20130619-212146.jpgWow. Disillusionment – it is pretty easy in ministry to get disillusioned. Thinking, ‘what is the point?’; people don’t ‘get you’ they don’t understand your approach to ministry, life, youth work – you feel like you are banging your head against a brick wall. You keep finding that the same issues occur again and again. ‘Are we learning anything?’ Wow – it would be easy just to say – stuff it.

Don’t give in.

Don’t.

Three thoughts that have helped me:

1. Be a thermostat rather than a thermometer. It is pretty easy to get swayed by what others think or say, we can loose conviction if we find we keep getting knocked back or stuff we try either isn’t supported or it doesn’t seem to work. Well, it’s a choice how we react to that stuff – and, it is a choice how we choose to begin conversations or projects. We can be a thermometer – just take the temperature, see what happens, ask ‘do others seem up for this or not?’ OR we can be a thermostat and set the temperature, hold to our core values, choose to focus on our passion, vision and our faith in what God has called us to. Don’t let others determine the level of your passion or commitment!

2. Don’t take knocks or set backs or misunderstandings personally. Easier said than done. But, we must separate ‘who we are’ from what people think and say about ‘the things we do’. Often, I have found – even with some unjustified comments or reflections about what I am doing that I can find something in what is being said to work with. I can only do this by not taking it personally (even if the knock backs appear to be personal attacks!). It is hard and I don’t always do it – I can fly off the handle or I can get a right sulk on! However, if I take time to look at things objectively, moving myself and who I am away from the scene, putting myself in the shoes of another, I can sift what is being said and where it is coming from much better – and, often when I do that (and it is a choice not to wallow) there is often something that I need to think through. As a bloke, I often find pride at work, I don’t like to be wrong, I don’t like I appear inadequate – but, at these times I new to Remember John 3:30, ‘He must increase I must decrease’.

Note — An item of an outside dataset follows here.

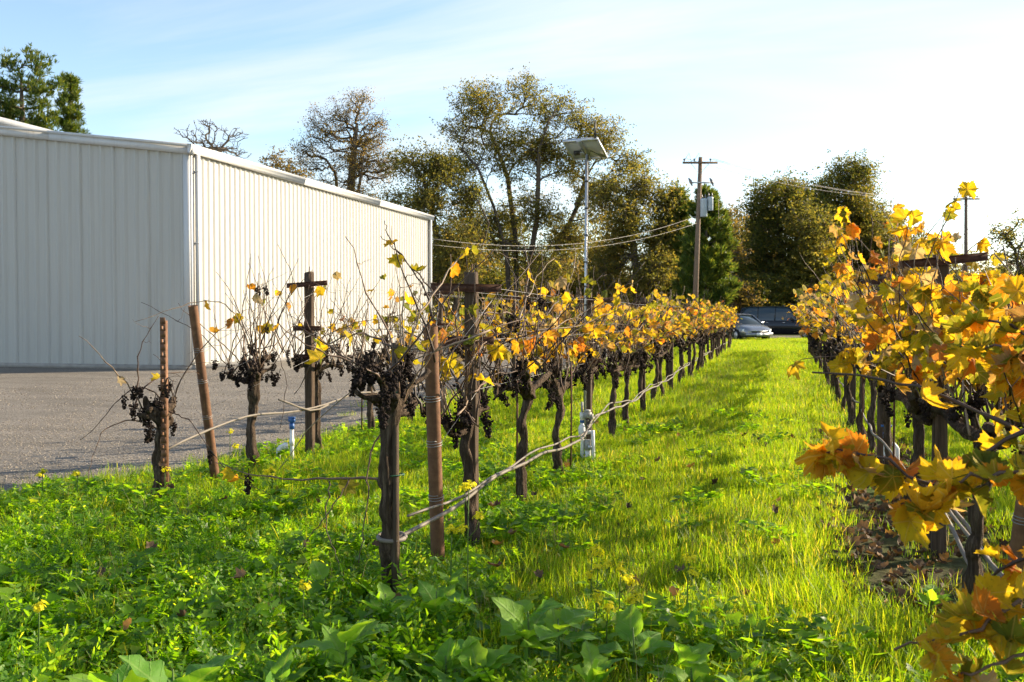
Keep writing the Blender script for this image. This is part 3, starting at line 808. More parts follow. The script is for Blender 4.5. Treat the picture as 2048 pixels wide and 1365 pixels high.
# long straggling canes that reach away from the near vines
def long_cane(root, pts, r0=.005, leaves=0, seed=1, dark=True, clusters=0):
    rng = np.random.default_rng(seed)
    P = np.array([at(*p) for p in pts]) - np.array(root.location)
    tt = np.linspace(0, 1, len(P)); T = np.linspace(0, 1, 18)
    Q = np.stack([np.interp(T, tt, P[:, k]) for k in range(3)], -1)
    for _ in range(2): Q[1:-1] = (Q[:-2] + 2 * Q[1:-1] + Q[2:]) / 4
    Q += rng.normal(0, .005, Q.shape)
    MB().tube(Q, cane_radii(18, r0, .0016), 6).build('cane', MAT['cane_dark' if dark else 'cane'], root, True)
    for k in range(leaves):
        obj('leaf', VINE_LEAVES[int(rng.integers(len(VINE_LEAVES)))], root, leaf_matrix(rng, Q[int(rng.integers(4, 18))], rng.uniform(.045, .065)))
    for k in range(clusters):
        o = obj('grape_cluster', GRAPES[k % len(GRAPES)], root); o.location = Q[int(rng.integers(6, 16))]
    return Q
vA, vC1, vC2 = VINES[0], VINES[7], VINES[8]
long_cane(vA, [(790, 962, 4.6), (700, 955, 4.75), (600, 962, 4.95), (500, 950, 5.2), (432, 925, 5.4)], .006, 2, 1, True, 1)
long_cane(vA, [(775, 850, 4.6), (740, 900, 4.6), (735, 1000, 4.55), (720, 1130, 4.5)], .004, 0, 2)
long_cane(vA, [(800, 700, 4.6), (720, 660, 4.8), (640, 700, 5.0), (590, 790, 5.2)], .0045, 1, 3)
long_cane(vA, [(700, 960, 4.75), (660, 1020, 4.7), (600, 1100, 4.7)], .003, 0, 4)
long_cane(vA, [(660, 960, 4.8), (650, 1050, 4.75), (690, 1150, 4.6)], .003, 0, 5)
long_cane(vA, [(830, 640, 4.7), (880, 570, 4.9), (930, 500, 5.1), (948, 490, 5.1)], .0045, 3, 6, False)
long_cane(vA, [(980, 660, 5.0), (880, 700, 4.9), (760, 740, 4.9), (640, 830, 5.2), (560, 940, 5.4)], .005, 1, 7, False)
long_cane(vA, [(870, 640, 4.9), (840, 560, 4.9), (780, 480, 4.9), (770, 440, 4.9)], .0045, 2, 8)
long_cane(vA, [(890, 620, 4.9), (830, 540, 4.9), (760, 470, 4.9)], .004, 1, 9)
long_cane(vC1, [(325, 800, 7.25), (290, 770, 7.2), (245, 790, 7.1), (205, 840, 7.0), (160, 880, 6.9)], .005, 0, 10, True, 1)
long_cane(vC1, [(320, 860, 7.25), (260, 835, 7.1), (205, 860, 7.0), (185, 910, 6.9), (175, 970, 6.85)], .004, 0, 11)
long_cane(vC1, [(330, 820, 7.25), (380, 840, 7.2), (450, 940, 7.1), (540, 990, 6.9)], .0045, 2, 12, True, 1)
long_cane(vC2, [(500, 700, 8.5), (470, 620, 8.3), (420, 598, 8.0), (350, 615, 7.8), (270, 645, 7.6)], .005, 2, 13, False)
long_cane(vC2, [(520, 720, 8.5), (560, 640, 8.4), (590, 560, 8.4), (555, 490, 8.4)], .0045, 1, 14)
long_cane(vC2, [(510, 700, 8.5), (550, 690, 8.5), (575, 760, 8.5), (560, 860, 8.5)], .004, 0, 15)
# farther vines: five patterns copied along the rows
far_proto = []
for k in range(5):
    far_proto.append(vine(0, 0, 100 + k, None, None, head=.82, ncane=40, nleaf=125, ncl=30, clen=(.45, .92), spread=.68, lz=(1.0, 1.75), lsize=(.05, .07), individual=False, tall=.1, tangle=True, lean=(.04 * math.sin(k * 2.1), .09 * math.sin(k * 1.3))))
frng = random.Random(3)
first = [True] * 5
for X, ys, label, group in ((ROW_A, np.arange(13.5, 42, 1.35), 'farther grapevine in the row left of the grassy aisle, in the dense run', GA),
                            (ROW_B, np.arange(12.9, 38.5, 1.35), 'farther grapevine in the row right of the grassy aisle, in the dense run', GB),
                            (ROW_C, np.arange(12.85, 40, 1.35), 'farther grapevine in the row by the gravel, half hidden behind the left row', GC),
                            (ROW_D, np.arange(3.9, 40, 1.35), 'grapevine in the next row, half hidden behind the right hand row', GD)):
    for y in ys:
        k = frng.randrange(5)
        o = far_proto[k] if first[k] else copy_tree(far_proto[k])
        first[k] = False
        o.location = ((XBF(y) if X == ROW_B else X) + frng.uniform(-.05, .05), y + frng.uniform(-.1, .1), 0)
        o.rotation_euler = (0, 0, frng.choice([0, math.pi]) + frng.uniform(-.2, .2))
        s = frng.uniform(.94, 1.06) * (1.07 if X == ROW_B else 1)
        o.scale = (s, s, s * frng.uniform(.95, 1.05))
        q = int(round((y - ys[0]) / 1.35))
        if X in (ROW_A, ROW_B) and q < 4:
            tag(o, ORD[q + (7 if X == ROW_A else 8)] + ' grapevine from the near end in the row %s of the grassy aisle' % ('left' if X == ROW_A else 'right'), 'vine', group)
        else:
            tag(o, label, 'vine', group)
# the near vine at the right edge whose long canes reach into the aisle
nv = vine(1.12, 2.45, 90, 'nearest grapevine at the right edge, long leafy canes reaching over the aisle', GB, head=.85, ncane=6, nleaf=6, ncl=5, clen=(.5, .9), spread=.3, big=True, lsize=(.055, .075), droop=1.0)
nrng = np.random.default_rng(77)
def near_cane(pts, r0, leaves, sz=(.042, .060)):
    P = np.array([at(*p) for p in pts]) - np.array([1.12, 2.45, 0])
    tt = np.linspace(0, 1, len(P)); T = np.linspace(0, 1, 16)
    Q = np.stack([np.interp(T, tt, P[:, k]) for k in range(3)], -1)
    Q[1:-1] = (Q[:-2] + 2 * Q[1:-1] + Q[2:]) / 4
    Q += nrng.normal(0, .004, Q.shape)
    MB().tube(Q, cane_radii(16, r0, .0022), 7).build('cane', MAT['cane_dark'], nv, True)
    for k in range(leaves):
        p = Q[int(nrng.integers(2, 16))]
        obj('leaf', VINE_LEAVES_BIG[int(nrng.integers(11))], nv, leaf_matrix(nrng, p, nrng.uniform(*sz), None, .8))
    return Q
near_cane([(2240, 900, 2.45), (2048, 862, 2.55), (1900, 790, 2.7), (1740, 755, 2.85), (1625, 742, 2.95)], .006, 2, (.06, .07))
near_cane([(2260, 840, 2.3), (2048, 862, 2.3), (1940, 925, 2.35), (1860, 985, 2.4), (1740, 900, 2.45), (1650, 905, 2.5)], .0058, 36)
near_cane([(2280, 1000, 2.15), (2050, 940, 2.2), (1920, 960, 2.25), (1800, 1010, 2.3)], .005, 30)
near_cane([(2280, 1150, 2.1), (2048, 1200, 2.1), (1930, 1270, 2.1), (1790, 1300, 2.12)], .005, 17)
near_cane([(2300, 760, 2.6), (2120, 700, 2.8), (2000, 640, 3.0), (1900, 640, 3.2)], .005, 18)
near_cane([(2280, 620, 2.7), (2090, 610, 2.9), (1960, 690, 3.1), (1860, 700, 3.2)], .0046, 18)
near_cane([(2250, 1300, 2.05), (2060, 1110, 2.1), (1980, 1150, 2.15), (1950, 1240, 2.2)], .0045, 14)
near_cane([(2260, 1380, 2.0), (2080, 1290, 2.05), (1990, 1330, 2.05), (1900, 1350, 2.1)], .0045, 9)
near_cane([(2260, 760, 2.5), (2080, 720, 2.6), (1990, 690, 2.75), (1920, 700, 2.9)], .0045, 20)

# ------------------------------------------------------------------ trellis
XB = lambda y: ROW_B + .011 * (y - 6)
def trellis_post(X, Y, H, arms, label, group, seed, w=.066, lean=(0, 0), rz=0.0):
    rng = np.random.default_rng(seed)
    r = tag(empty('trellis_post', (X, Y, 0)), label, 'post', group)
    n = 12
    t = np.linspace(0, 1, n)
    a = np.array([[-1, -1], [-.75, -1.06], [.75, -1.06], [1, -1], [1.06, -.75], [1.06, .75], [1, 1], [.75, 1.06], [-.75, 1.06], [-1, 1], [-1.06, .75], [-1.06, -.75]]) * w / 2
    V = []
    for i in range(n):
        k = a * (1 + rng.normal(0, .035, a.shape)) 
        z = -.05 + t[i] * (H + .05)
        zz = np.full(len(a), z) + (rng.uniform(-.012, .012, len(a)) if i == n - 1 else 0)
        V.append(np.stack([k[:, 0] + lean[0] * t[i], k[:, 1] + lean[1] * t[i], zz], -1))
    V = np.concatenate(V); s = len(a)
    i = np.arange(n - 1)[:, None] * s; j = np.arange(s)[None]; k = (j + 1) % s
    m = MB().add(np.concatenate([V, [[lean[0], lean[1], H + .004]]]), np.stack([i + j, i + k, i + s + k, i + s + j], -1).reshape(-1, 4))
    jj = np.arange(s)
    m.f.append(np.stack([(n - 1) * s + jj, (n - 1) * s + (jj + 1) % s, np.full(s, n * s)], -1))
    m.build('post', MAT['post_wood'], r)
    for (z, ln, tilt, off) in arms:
        c = MB()
        yy = -w / 2 - .016
        # channel: web and two lips
        c.box((0, 0, 0), (ln, .005, .046)); c.box((0, -.009, .021), (ln - .002, .016, .004)); c.box((0, -.009, -.021), (ln - .002, .016, .004))
        for sx in (-.42, -.22, .22, .42):
            c.box((sx * ln, -.004, 0), (.009, .006, .009))
        ao = c.build('cross_arm', MAT['rust_steel'], r)
        f = z / H
        ao.location = (lean[0] * f + off, lean[1] * f + yy, z)
        ao.rotation_euler = (0, tilt, rz + rng.normal(0, .03))
        MB().tube([[0, -.012, 0], [0, .0, 0]], .009, 6).build('bolt', MAT['rust_steel'], ao)
    b = MB(); b.tube([[0, 0, H - .02], [.004, 0, H + .055]], .004, 5); b.build('spike', MAT['rust_steel'], r)
    return r
pA = [5.55, 9.32, 13.45, 17.3, 21.2, 25.1, 29.0, 33, 37, 41]
for k, y in enumerate(pA):
    lab = (ORD[k] + ' wooden trellis post from the near end, row left of the grassy aisle') if k < 5 else 'distant wooden trellis post in the row left of the grassy aisle'
    trellis_post(ROW_A, y, 1.60, [(1.515, .42, 0.0 if k else .03, -.02), (1.21, .30, 0, 0)] if k % 2 == 0 else [(1.50, .46, -.02, .02), (1.22, .30, 0, 0), (.93, .28, 0, 0)], lab, 'posts of the row left of the aisle', 200 + k)
pB = [5.95, 9.35, 13.3, 17.3, 21.2, 25.1, 29.0, 33, 37]
for k, y in enumerate(pB):
    lab = (ORD[k] + ' trellis post from the near end, row right of the grassy aisle') if k < 4 else 'distant wooden trellis post in the row right of the grassy aisle'
    trellis_post(XB(y), y, 1.70, [(1.655, .45, -.09 if k == 0 else 0, .0), (1.25, .30, 0, 0)], lab, 'posts of the row right of the aisle', 230 + k, w=.07)
pC = [8.74, 12.6, 16.5, 20.4, 24.3, 28.2, 32, 36]
for k, y in enumerate(pC):
    lab = 'wooden trellis post with three rusty cross arms in front of the cream wall' if k == 0 else 'wooden trellis post in the row by the gravel, behind the left row'
    trellis_post(ROW_C, y, 1.77, [(1.655, .42, -.06, 0), (1.235, .30, .0, 0), (.965, .29, 0, 0)], lab, 'posts of the row by the gravel', 260 + k, w=.07, rz=.0)
for k, y in enumerate([5.2, 9.1, 13.0, 16.9, 20.8, 24.7]):
    trellis_post(ROW_D, y, 1.68, [(1.62, .44, 0, 0), (1.25, .30, 0, 0)], 'wooden trellis post in the next row behind the right hand row', 'posts of the next row to the right', 280 + k)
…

3. God is sovereign. Yes, he is – I know this, but so often in the midst of life and strife I can forget the bigger picture, one particular detail of a conversation might derail my attitude, one person might get my back up, one person might too me over the edge by their unhelpful, ill times comment . . . But one person is always faithful, never fails and – as I seek to serve others in his name, he also has my back. I need to trust that the ‘Lord is my shepherd’.

So, I don’t know if any on those help you right now. I needed to write these to remind myself about not letting disillusionment take hold – its been one of those days!

Keep going. Don’t give in to disillusionment. Know you are loved and valued, as I am – more than you (or I) can imagine.